• **EXERCISE**
Pull out every line with the word "wide" from the entries below.

• **TASK DATA**
━━━━━━
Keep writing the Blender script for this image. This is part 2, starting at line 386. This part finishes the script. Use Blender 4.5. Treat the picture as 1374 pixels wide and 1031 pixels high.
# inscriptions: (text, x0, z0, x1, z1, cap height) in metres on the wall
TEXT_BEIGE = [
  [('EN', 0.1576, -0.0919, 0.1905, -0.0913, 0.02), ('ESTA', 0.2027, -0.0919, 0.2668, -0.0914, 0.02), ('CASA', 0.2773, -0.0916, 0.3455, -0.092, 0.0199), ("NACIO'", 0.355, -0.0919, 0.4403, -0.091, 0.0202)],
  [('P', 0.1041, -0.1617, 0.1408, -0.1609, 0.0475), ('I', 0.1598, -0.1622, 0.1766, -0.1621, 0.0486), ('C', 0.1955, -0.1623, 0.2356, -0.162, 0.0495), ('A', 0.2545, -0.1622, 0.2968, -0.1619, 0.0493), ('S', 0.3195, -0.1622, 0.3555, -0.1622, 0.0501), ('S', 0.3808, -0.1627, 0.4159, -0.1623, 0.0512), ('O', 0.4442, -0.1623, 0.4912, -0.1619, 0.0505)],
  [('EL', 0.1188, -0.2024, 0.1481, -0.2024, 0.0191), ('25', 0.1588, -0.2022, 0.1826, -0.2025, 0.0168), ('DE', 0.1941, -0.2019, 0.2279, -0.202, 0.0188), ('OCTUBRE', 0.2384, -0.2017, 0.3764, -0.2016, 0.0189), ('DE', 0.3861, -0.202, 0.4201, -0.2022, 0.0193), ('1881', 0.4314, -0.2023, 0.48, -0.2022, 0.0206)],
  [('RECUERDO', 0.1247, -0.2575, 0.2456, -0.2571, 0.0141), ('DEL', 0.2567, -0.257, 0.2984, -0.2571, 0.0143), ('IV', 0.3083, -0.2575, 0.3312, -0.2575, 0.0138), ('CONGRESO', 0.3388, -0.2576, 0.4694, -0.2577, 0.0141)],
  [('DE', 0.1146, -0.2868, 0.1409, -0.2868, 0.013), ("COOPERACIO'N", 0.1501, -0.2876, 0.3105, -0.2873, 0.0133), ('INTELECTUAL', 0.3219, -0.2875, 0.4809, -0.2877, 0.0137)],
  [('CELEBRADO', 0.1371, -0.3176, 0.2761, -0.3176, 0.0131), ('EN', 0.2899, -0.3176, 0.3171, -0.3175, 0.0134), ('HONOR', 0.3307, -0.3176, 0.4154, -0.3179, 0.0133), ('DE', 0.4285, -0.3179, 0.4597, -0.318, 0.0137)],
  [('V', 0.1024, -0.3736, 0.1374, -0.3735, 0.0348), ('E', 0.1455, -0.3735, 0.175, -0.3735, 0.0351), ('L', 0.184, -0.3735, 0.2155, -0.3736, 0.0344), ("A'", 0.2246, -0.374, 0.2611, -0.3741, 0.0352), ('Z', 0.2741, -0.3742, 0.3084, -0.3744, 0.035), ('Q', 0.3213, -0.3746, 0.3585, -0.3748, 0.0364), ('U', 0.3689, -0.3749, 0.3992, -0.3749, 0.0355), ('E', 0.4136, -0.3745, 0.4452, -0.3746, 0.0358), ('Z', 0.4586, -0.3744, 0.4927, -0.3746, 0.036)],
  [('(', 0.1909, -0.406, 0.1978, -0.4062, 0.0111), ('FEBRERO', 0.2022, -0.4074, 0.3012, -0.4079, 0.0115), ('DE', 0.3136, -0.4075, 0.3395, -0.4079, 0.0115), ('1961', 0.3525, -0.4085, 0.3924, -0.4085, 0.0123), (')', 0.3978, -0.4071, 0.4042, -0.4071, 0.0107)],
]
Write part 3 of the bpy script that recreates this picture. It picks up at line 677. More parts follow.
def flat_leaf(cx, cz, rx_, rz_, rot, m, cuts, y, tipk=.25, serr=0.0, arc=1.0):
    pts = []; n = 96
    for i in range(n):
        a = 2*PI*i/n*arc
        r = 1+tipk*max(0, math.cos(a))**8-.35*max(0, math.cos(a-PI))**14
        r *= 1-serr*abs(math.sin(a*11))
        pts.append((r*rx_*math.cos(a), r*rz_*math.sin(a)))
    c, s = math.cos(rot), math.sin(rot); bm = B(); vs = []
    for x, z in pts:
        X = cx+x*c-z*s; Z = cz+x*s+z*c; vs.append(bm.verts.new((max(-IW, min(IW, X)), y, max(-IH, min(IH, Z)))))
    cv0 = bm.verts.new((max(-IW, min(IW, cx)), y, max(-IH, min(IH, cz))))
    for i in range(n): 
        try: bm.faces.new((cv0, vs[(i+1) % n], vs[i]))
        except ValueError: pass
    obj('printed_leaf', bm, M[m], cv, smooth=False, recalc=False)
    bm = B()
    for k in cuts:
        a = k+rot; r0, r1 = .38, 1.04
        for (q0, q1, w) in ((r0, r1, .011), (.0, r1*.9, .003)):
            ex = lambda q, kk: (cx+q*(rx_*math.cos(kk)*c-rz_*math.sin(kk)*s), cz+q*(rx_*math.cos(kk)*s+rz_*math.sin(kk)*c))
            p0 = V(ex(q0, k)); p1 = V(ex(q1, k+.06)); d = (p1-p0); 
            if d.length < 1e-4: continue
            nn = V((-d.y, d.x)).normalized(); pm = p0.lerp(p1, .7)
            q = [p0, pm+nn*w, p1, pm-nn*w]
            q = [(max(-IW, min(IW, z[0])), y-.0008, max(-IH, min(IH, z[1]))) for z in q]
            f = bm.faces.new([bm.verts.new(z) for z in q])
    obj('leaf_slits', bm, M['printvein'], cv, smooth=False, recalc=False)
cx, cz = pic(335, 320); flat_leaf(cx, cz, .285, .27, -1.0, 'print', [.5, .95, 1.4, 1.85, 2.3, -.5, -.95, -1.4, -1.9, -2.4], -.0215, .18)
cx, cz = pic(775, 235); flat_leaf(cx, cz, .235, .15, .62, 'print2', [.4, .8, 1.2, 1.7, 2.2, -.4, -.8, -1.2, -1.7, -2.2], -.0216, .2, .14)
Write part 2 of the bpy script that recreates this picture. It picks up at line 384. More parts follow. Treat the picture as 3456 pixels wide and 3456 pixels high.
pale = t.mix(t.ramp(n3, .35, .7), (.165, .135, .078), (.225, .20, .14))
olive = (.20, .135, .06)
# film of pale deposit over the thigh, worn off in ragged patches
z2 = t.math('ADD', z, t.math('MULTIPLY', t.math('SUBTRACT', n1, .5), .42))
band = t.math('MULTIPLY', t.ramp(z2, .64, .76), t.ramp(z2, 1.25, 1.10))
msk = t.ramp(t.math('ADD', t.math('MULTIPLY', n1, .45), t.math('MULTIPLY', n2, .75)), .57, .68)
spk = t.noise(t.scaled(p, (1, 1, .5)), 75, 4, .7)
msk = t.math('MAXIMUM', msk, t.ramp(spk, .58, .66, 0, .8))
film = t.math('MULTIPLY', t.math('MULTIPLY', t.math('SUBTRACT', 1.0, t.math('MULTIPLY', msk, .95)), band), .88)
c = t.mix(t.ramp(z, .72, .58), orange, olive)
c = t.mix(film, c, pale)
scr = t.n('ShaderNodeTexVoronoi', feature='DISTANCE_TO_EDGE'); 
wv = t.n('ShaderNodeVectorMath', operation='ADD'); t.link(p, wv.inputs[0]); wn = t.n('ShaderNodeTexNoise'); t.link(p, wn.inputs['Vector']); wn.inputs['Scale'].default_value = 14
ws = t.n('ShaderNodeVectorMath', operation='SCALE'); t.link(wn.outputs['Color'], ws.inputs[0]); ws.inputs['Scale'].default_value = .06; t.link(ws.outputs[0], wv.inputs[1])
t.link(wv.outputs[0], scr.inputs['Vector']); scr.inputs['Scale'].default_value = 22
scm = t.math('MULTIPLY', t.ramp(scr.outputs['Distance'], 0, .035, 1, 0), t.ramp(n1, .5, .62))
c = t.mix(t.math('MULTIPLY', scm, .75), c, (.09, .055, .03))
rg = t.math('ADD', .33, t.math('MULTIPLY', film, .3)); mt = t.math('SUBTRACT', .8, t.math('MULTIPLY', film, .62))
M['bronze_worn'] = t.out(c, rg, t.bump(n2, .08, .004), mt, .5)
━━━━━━
• **EXERCISE RESULT**
Keep writing the Blender script for this image. This is part 2, starting at line 386. This part finishes the script. Use Blender 4.5. Treat the picture as 1374 pixels wide and 1031 pixels high.
Write part 2 of the bpy script that recreates this picture. It picks up at line 384. More parts follow. Treat the picture as 3456 pixels wide and 3456 pixels high.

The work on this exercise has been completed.